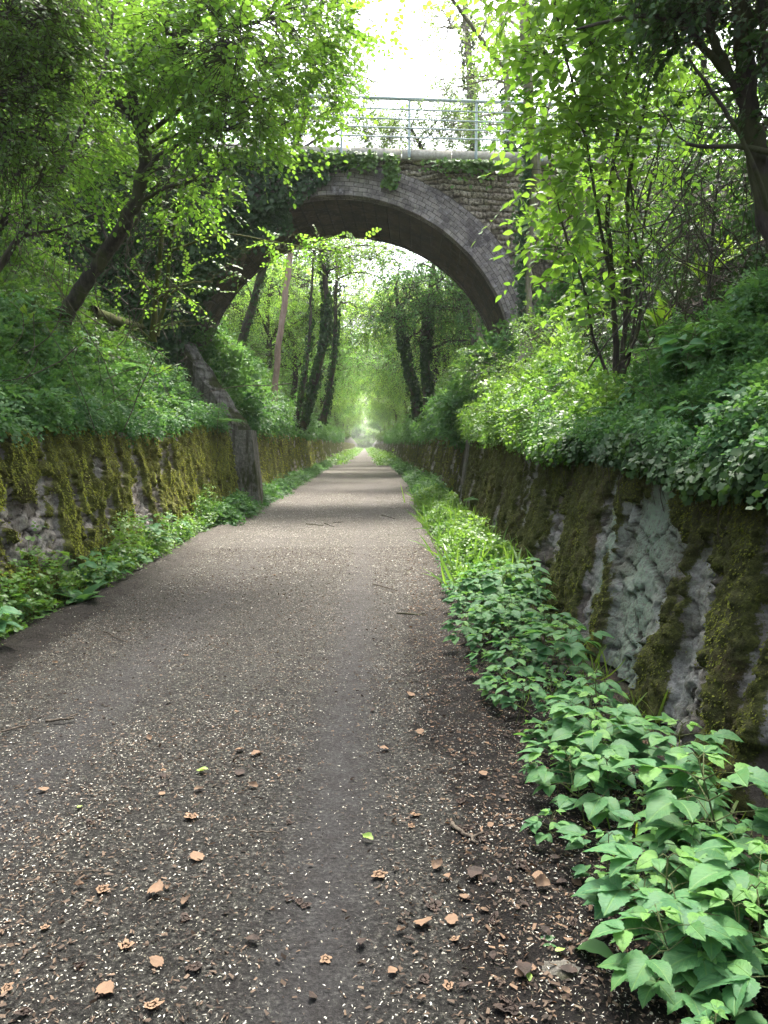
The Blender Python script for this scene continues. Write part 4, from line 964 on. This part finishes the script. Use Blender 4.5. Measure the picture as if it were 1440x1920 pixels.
for q in range(26):
    y = rng.uniform(5.2, 13); x = float(xl_base(np.array(y))) + rng.uniform(.08, .3)
    o = put(x, y, rng.uniform(.8, 1.5), 'broad-leaved herb among the low weeds at the foot of the left wall', None); o['group'] = 'broad-leaved herbs at the foot of the left wall'
mb = MB(); n = 90; y = rng.uniform(2.8, 9, n); x = xr_base(y) + BAT - rng.uniform(-.1, .12, n); z = zr_top(y) + .1; t = np.linspace(0, 1, 8)[None]
Lh = rng.uniform(.15, .55, n)[:, None]; ph = rng.uniform(0, 6, n)[:, None]
pts = np.stack([x[:, None] - (.10 + .25 * Lh) * np.sin(t * 2.2), y[:, None] + .25 * np.sin(ph) * t + .02 * np.sin(t * 9 + ph), z[:, None] - Lh * t ** 1.6], -1)
tubes(mb, pts, np.linspace(.0035, .0015, 8)[None] * rng.uniform(.6, 1.4, n)[:, None], 4)
o = mb.build('hanging_stems', M['twig']); tag(o, 'thin bare runners hanging over the lip of the right wall', 'runners', kind='stuff')
mb = MB(); n = 900; y = rng.uniform(1.9, 9, n); x = path_r(y) + .02 + rng.uniform(0, 1, n) ** .8 * .75; hn_ = fbm(x * 3, y * 3, seed=401) > .46; x, y = x[hn_], y[hn_]; n = len(x)
leaves(mb, T_BLADE, np.stack([x, y, 0 * x + .01], -1), rdir(n, 1.3), rdir(n), rng.uniform(.08, .26, n), rng.uniform(.1, 1, n), rng.uniform(.5, 1.1, n))
o = mb.build('grass', M['grass']); tag(o, 'thin grass blades among the broad-leaved herbs by the right wall', 'grass', kind='stuff')
# strap-leaved plants
def rosette(seed, nl, size, T, mat, name, up=.9, rnd0=.5):
    r_ = np.random.default_rng(seed); mb = MB(); az = np.arange(nl) * 2.4 + r_.uniform(0, 6); 
    d = np.stack([np.cos(az), np.sin(az), np.full(nl, up) + r_.normal(size=nl) * .25], -1); n_ = np.stack([-np.cos(az) * up, -np.sin(az) * up, np.ones(nl)], -1)
    leaves(mb, T, d * .02, d, n_, size * r_.uniform(.7, 1.15, nl), np.clip(rnd0 + r_.normal(size=nl) * .2, 0, 1)); return mb.build(name, mat, smooth=True)
def bankpos(px, py, side):
    for d in np.arange(3, 24, .05):
        p_ = P(px, py, d)
        if p_[2] < float(terrain(p_[0], p_[1])): return p_
    return P(px, py, 10)
for i, (px, py, s, up, lab) in enumerate([(1236, 655, .30, 1.6, 'upright strap-leaved fern low on the shaded right slope'), (1315, 570, .34, 1.8, 'strap-leaved fern high on the dark right slope below the tangle'),
        (1370, 520, .28, 1.6, 'strap-leaved fern furthest right on the dark slope'), (300, 730, .40, 1.3, 'strap-leaved fern on the left bank near the bridge buttress'), (325, 690, .36, 1.2, 'dark strap-leaved fern just under the mossy log'),
        (45, 650, .34, 1.1, 'strap-leaved fern at the left edge of the left bank')]):
    o = rosette(700 + i, 12, s, T_STRAP, M['grass'], 'fern', up, .35); o.location = bankpos(px, py, 0) + (0, -.05, .16); o.scale = (1.35,) * 3; tag(o, lab, 'fern')
for i, (px, py, s, up, lab) in enumerate([(150, 1140, .30, .9, 'broad-leaved dock with upright and fallen leaves at the left path edge'), (60, 1160, .22, .5, 'low broad-leaved weed at the left frame edge by the wall foot'), (375, 1000, .26, .6, 'broad-leaved dock further up the left path edge'),
        (440, 960, .26, .5, 'pale broad-leaved weed on the left path edge near the stone pier'), (1070, 1790, .13, .35, 'single curled green leaf shoot lying by a grey stone')]):
    x, y = G(px, py); o = rosette(720 + i, 8 if i < 4 else 3, s, T_BIGN, M['leaf_herb'], 'dock_plant', up, .5); o.location = (x, y, .02); tag(o, lab, 'plant')
def fern(px, py, z, size, lab, seed, at=None, grp=None):
    r_ = np.random.default_rng(seed); mb = MB(); base = P(px, py, z) if at is None else np.array(at)
    for az in r_.uniform(0, 6.28, 7):
        t = np.linspace(.1, 1, 22); d = np.array([math.cos(az), math.sin(az), .8]); ax = t[:, None] * d * size - np.array([0, 0, .75]) * size * t[:, None] ** 2
        tan = nrm(np.gradient(ax, axis=0)); s_ = nrm(np.cross(tan, [0, 0, 1.])); wl = size * .28 * np.sin(np.clip(t * 1.15, 0, 1) * math.pi) ** .7 + .01
        for sg in (-1, 1): leaves(mb, T_SIMPLE, ax, s_ * sg + tan * .35, np.tile([0, 0, 1.], (22, 1)), wl, .5 + .2 * r_.normal(size=22), np.full(22, .45))
        tubes(mb, ax[None], .0025, 3, rnd=.4)
    o = mb.build('fern', M['leaf_herb']); o.location = base; tag(o, lab, 'fern', grp)
fern(410, 800, 17.5, .75, 'feathery fern arching over the left wall beside the buttress', 1)
fern(905, 945, 15, .55, 'feathery fern at the foot of the pale right pier', 2)

for side, sn, y0, y1, k_ in ((-1, 'left', 6.5, 16, 9), (1, 'right', 6.5, 14, 6)):
    pp, _, _ = bank_points(k_, side, y0, y1, .1, 1.6)
    for q, p_ in enumerate(pp): fern(0, 0, 0, rng.uniform(.4, .65), 'feathery fern growing out of the %s bank among the herbs' % sn, 40 + q, p_ + (0, 0, .18), 'feathery ferns on the %s bank' % sn)
tangle('bramble_stems', 'arching dead bramble stems over the left bank herbs', 70, 0, 420, 600, 800, 7.5, 13, .007, 'twig', 16, .3)
tangle('bramble_stems', 'arching dead bramble stems over the right bank herbs', 46, 950, 1440, 640, 860, 6.0, 9, .005, 'twig', 17, .3)

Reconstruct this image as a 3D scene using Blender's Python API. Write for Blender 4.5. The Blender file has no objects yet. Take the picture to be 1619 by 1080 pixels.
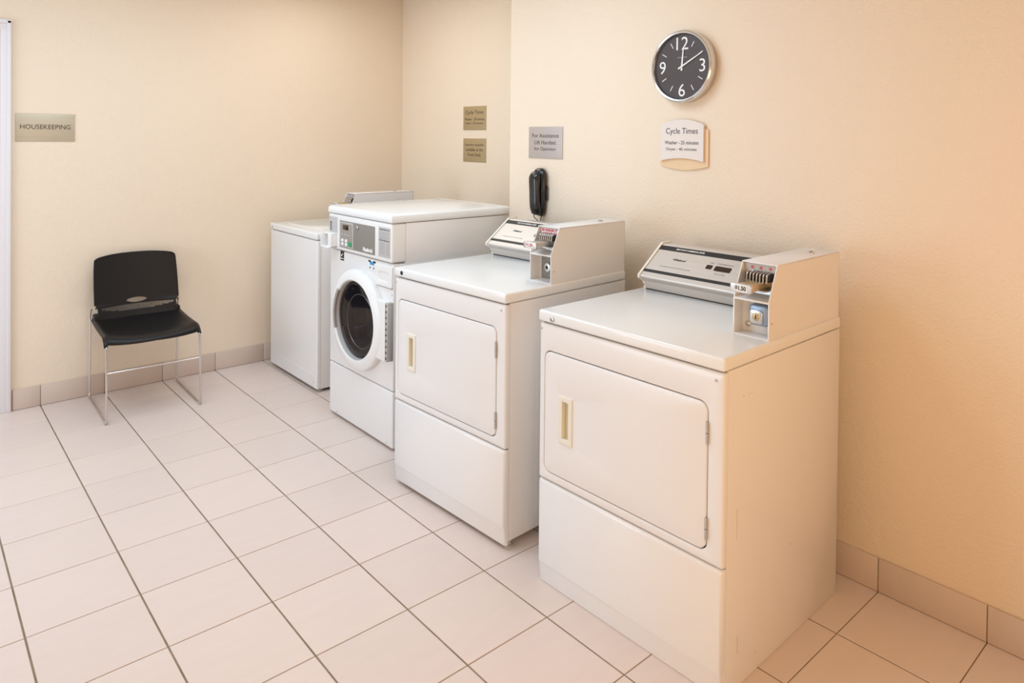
import bpy, bmesh, math, random
from mathutils import Matrix, Vector

# ------------------------------------------------------------------ camera, light, exposure
scene = bpy.context.scene
COL = scene.collection
T = 1.0 / 3.0                    # floor tile pitch in metres
LEFT_X = -7 * T
CAM = Vector((-0.3078, -2.3457, 1.5984))
YAW, PITCH, ROLL, FPX, CY = 0.7175, -0.0125, 0.0099, 1116.2, 234.16


def make_camera():
    cy, sy, cp, sp = math.cos(YAW), math.sin(YAW), math.cos(PITCH), math.sin(PITCH)
    F = Vector((sy * cp, cy * cp, sp)); R0 = Vector((cy, -sy, 0)); U0 = R0.cross(F)
    c, s = math.cos(ROLL), math.sin(ROLL)
    R = c * R0 + s * U0; U = -s * R0 + c * U0
    m = Matrix(((R.x, U.x, -F.x, CAM.x), (R.y, U.y, -F.y, CAM.y), (R.z, U.z, -F.z, CAM.z), (0, 0, 0, 1)))
    cd = bpy.data.cameras.new('camera'); co = bpy.data.objects.new('camera', cd); COL.objects.link(co)
    co.matrix_world = m
    cd.sensor_fit = 'HORIZONTAL'; cd.sensor_width = 36.0; cd.lens = 36.0 * FPX / 1619.0
    cd.shift_y = (CY - 540.0) / 1619.0; cd.clip_start = 0.02
    scene.camera = co


make_camera()


def area(name, loc, rot, sx, sy, power, color):
    l = bpy.data.lights.new(name, 'AREA'); l.shape = 'RECTANGLE'; l.size = sx; l.size_y = sy
    l.energy = power; l.color = color
    o = bpy.data.objects.new(name, l); COL.objects.link(o); o.location = loc; o.rotation_euler = rot
    return o


COOL, WARM, AMBER = (0.6, 0.8, 1.0), (1.0, 0.72, 0.45), (1.0, 0.5, 0.15)
area('ceiling_lamp_back', (0.3, 1.15, 2.69), (0, 0, 0), 1.6, 1.0, 22.5, COOL)
area('alcove_fill', (1.9, 1.7, 2.69), (0, 0, 0), 0.6, 0.9, 8.5, (0.8, 0.8, 0.78))  # added overhead fill that brightens the alcove corner
area('ceiling_lamp_dryers', (1.0, 0.0, 2.69), (0, 0, 0), 1.2, 0.6, 17.5, COOL)
area('added_fill_left', (LEFT_X + 0.02, 1.4, 1.1), (0, -math.pi / 2, 0), 1.6, 1.6, 47, COOL)  # added cool panel on the left wall, brightens the machine fronts
area('ceiling_lamp_near', (-0.4, -2.3, 2.69), (0, 0, 0), 1.2, 0.6, 7, WARM)
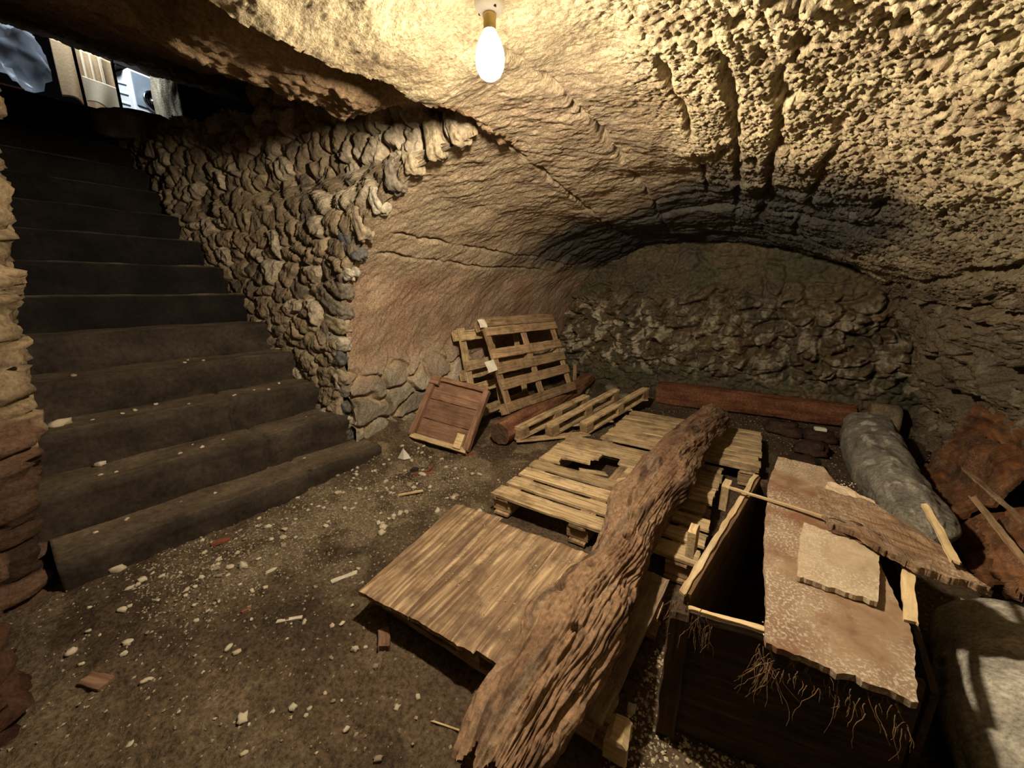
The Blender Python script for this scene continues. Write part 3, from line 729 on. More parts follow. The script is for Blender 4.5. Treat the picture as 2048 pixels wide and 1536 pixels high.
# --- the weathered log
def tube_log(name, path, nseg, nring, seed, ridge=.012, colors=None, endjag=.03, ecc=.0):
    path = np.array(path, float); n = len(path)
    t = np.linspace(0, n - 1, nseg)
    C = catmull(path[:, :3], t); R = catmull(path[:, 3:4], t)[:, 0]
    s = np.concatenate([[0], np.cumsum(np.linalg.norm(np.diff(C, axis=0), axis=1))])
    tan = np.gradient(C, axis=0); tan /= np.linalg.norm(tan, axis=1, keepdims=True)
    up = np.array([0, 0, 1.]); side = np.cross(tan, up); side /= np.linalg.norm(side, axis=1, keepdims=True); upv = np.cross(side, tan)
    th = np.linspace(0, 2 * PI, nring, endpoint=False)
    S, TH = np.meshgrid(s, th, indexing='ij')
    cx, cz = np.cos(TH), np.sin(TH)
    return C, R, s, tan, side, upv, S, TH, cx, cz
def build_log():
    path = [(-.435, .49, .255, .095), (-.442, .60, .262, .108), (-.45, .73, .277, .122), (-.455, .888, .285, .132), (-.475, 1.073, .29, .136), (-.478, 1.388, .272, .124), (-.508, 1.605, .275, .124),
            (-.525, 1.835, .29, .142), (-.536, 2.19, .305, .155), (-.545, 2.6, .30, .152), (-.546, 3.0, .29, .146), (-.53, 3.4, .283, .14), (-.525, 3.66, .283, .138)]
    C, R, s, tan, side, upv, S, TH, cx, cz = tube_log('log', path, 700, 260, 0)
    tw = TH + .35 * S
    ax, az = np.cos(tw), np.sin(tw)
    rot = 1 - sstep(1.15, 1.75, S)                      # the rotten, fibrous near half
    big = .14 * fbm3(ax * 1.2, S * 1.9, az * 1.2, 2, 601)
    fib = np.clip(np.abs(perlin3(ax * 11 + .3 * perlin3(ax * 2, S * 6, az * 2, 602), S * 3.6, az * 11, 603)) * 3.6, 0, 1) * .7 + .3 * np.clip(np.abs(perlin3(ax * 4, S * 1.5, az * 4, 605)) * 5, 0, 1)
    chk = fbm3(ax * 5, S * 13, az * 5, 3, 604)
    fib2 = np.clip(np.abs(perlin3(ax * 17, S * 7, az * 17, 606)) * 3.5, 0, 1)
    kn = sstep(.38, .6, perlin3(ax * 1.9, S * 5.2, az * 1.9, 607))
    r = R[:, None] * (1 + big) + rot * (.016 * (fib - .75) + .006 * (fib2 - .7) + .005 * chk - .02 * kn) + (1 - rot) * (.006 * (fib - .75) + .002 * (fib2 - .6) + .008 * fbm3(ax * 3, S * 7, az * 3, 3, 609))
    r = r * (1 - .06 * rot) + .014 * fbm3(ax * 2.6, S * 5, az * 2.6, 3, 612)
    # worm holes
    for (s0, a0, rad, dep) in ((.66, 1.75, .016, .06), (.40, 1.25, .015, .05), (.95, 1.35, .022, .06), (.52, 2.15, .02, .035), (1.12, 1.5, .03, .03)):
        dd = ((S - s0) / rad)**2 + ((((TH - a0 + PI) % (2 * PI)) - PI) * .13 / rad)**2
        r -= dep * np.exp(-dd**2)
    # burls
    for (s0, a0, rad, h_) in ((.43, 2.7, .10, .045), (.55, .35, .14, .035), (1.35, 2.9, .12, .03), (1.65, .4, .15, .03), (.12, 2.6, .12, .03)):
        dd = ((S - s0) / rad)**2 + ((((TH - a0 + PI) % (2 * PI)) - PI) / .8)**2
        r += h_ * np.exp(-dd)
    P = C[:, None, :] + side[:, None, :] * (cx * r)[..., None] + upv[:, None, :] * (cz * r)[..., None]
    jag = (.05 * fbm3(ax * 3, az * 3, ax * 0, 3, 615)) 
    P[..., 1] += jag * (1 - sstep(0, .12, S)) - .4 * jag * sstep(S.max() - .05, S.max(), S)
    P[..., 2] = np.maximum(P[..., 2], .149 + .01 * (P[..., 1] > 1.6))
    brn = np.array([.13, .07, .042]); tan_ = np.array([.24, .155, .095]); dk = np.array([.04, .024, .017]); gr = np.array([.26, .20, .14])
    n1 = np.clip(.5 + .9 * fbm3(ax * 2, S * 3, az * 2, 3, 621), 0, 1)[..., None]
    c = brn * (1 - n1) + tan_ * n1
    c = c * (1 - rot[..., None] * .5) + rot[..., None] * .5 * (tan_ * 1.15)
    d2 = sstep(.15, .5, fbm3(ax * 2, S * 2.2, az * 2, 3, 625))[..., None]
    c = c * (1 - .75 * d2) + .75 * d2 * dk
    g2 = sstep(.2, .5, fbm3(ax * 3, S * 4, az * 3, 3, 629))[..., None]
    c = c * (1 - .4 * g2) + .4 * g2 * gr
    ns, nr = S.shape
    V0 = P.reshape(-1, 3)
    i = np.arange(ns - 1)[:, None] * nr; j = np.arange(nr)[None, :]; j2 = (np.arange(nr) + 1) % nr
    F = np.stack([i + j, i + j2[None, :], i + nr + j2[None, :], i + nr + j], -1).reshape(-1, 4)
    # end faces as shrinking rings
    vs, cs, fs = [V0], [c.reshape(-1, 3)], [F]
    for end in (0, ns - 1):
        ring = P[end]; base = np.arange(nr) + end * nr; cen = ring.mean(0); prev = base
        for q, sc in enumerate((.9, .7, .45, .2, .02)):
            off = len(np.concatenate(vs))
            rg = cen + (ring - cen) * sc
            rg[:, 1] += (.025 if end == 0 else -.012) * fbm2(rg[:, 0] * 30, rg[:, 2] * 30, 3, 640) + (.02 if end == 0 else -.004)
            vs.append(rg); cs.append(np.repeat((np.array([.34, .2, .1]) if end == 0 else np.array([.16, .11, .08]))[None], nr, 0))
            cur = np.arange(nr) + off
            q4 = np.stack([prev, np.roll(prev, -1), np.roll(cur, -1), cur], -1)
            fs.append(q4 if end else q4[:, ::-1]); prev = cur
    o = link('weathered_log', mesh_np('weathered_log', np.concatenate(vs), np.concatenate(fs)[:, ::-1], np.concatenate(cs)), M_log)
    tag(o, 'long gnarled weathered log lying across the platform and both flat pallets', 'log')
build_log()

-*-

Task requirements -
Starting at the line that contains "Reconstruct this image" and ending at the line that contains "YAW, PITCH, ROLL, FPX, CY", give the lines again exactly. Do not include the pictures.

Expected answer -
Reconstruct this image as a 3D scene using Blender's Python API. Write for Blender 4.5. The Blender file has no objects yet. Take the picture to be 1619 by 1080 pixels.
import bpy, bmesh, math, random
from mathutils import Matrix, Vector

# ------------------------------------------------------------------ camera, light, exposure
scene = bpy.context.scene
COL = scene.collection
T = 1.0 / 3.0                    # floor tile pitch in metres
LEFT_X = -7 * T
CAM = Vector((-0.3078, -2.3457, 1.5984))
YAW, PITCH, ROLL, FPX, CY = 0.7175, -0.0125, 0.0099, 1116.2, 234.16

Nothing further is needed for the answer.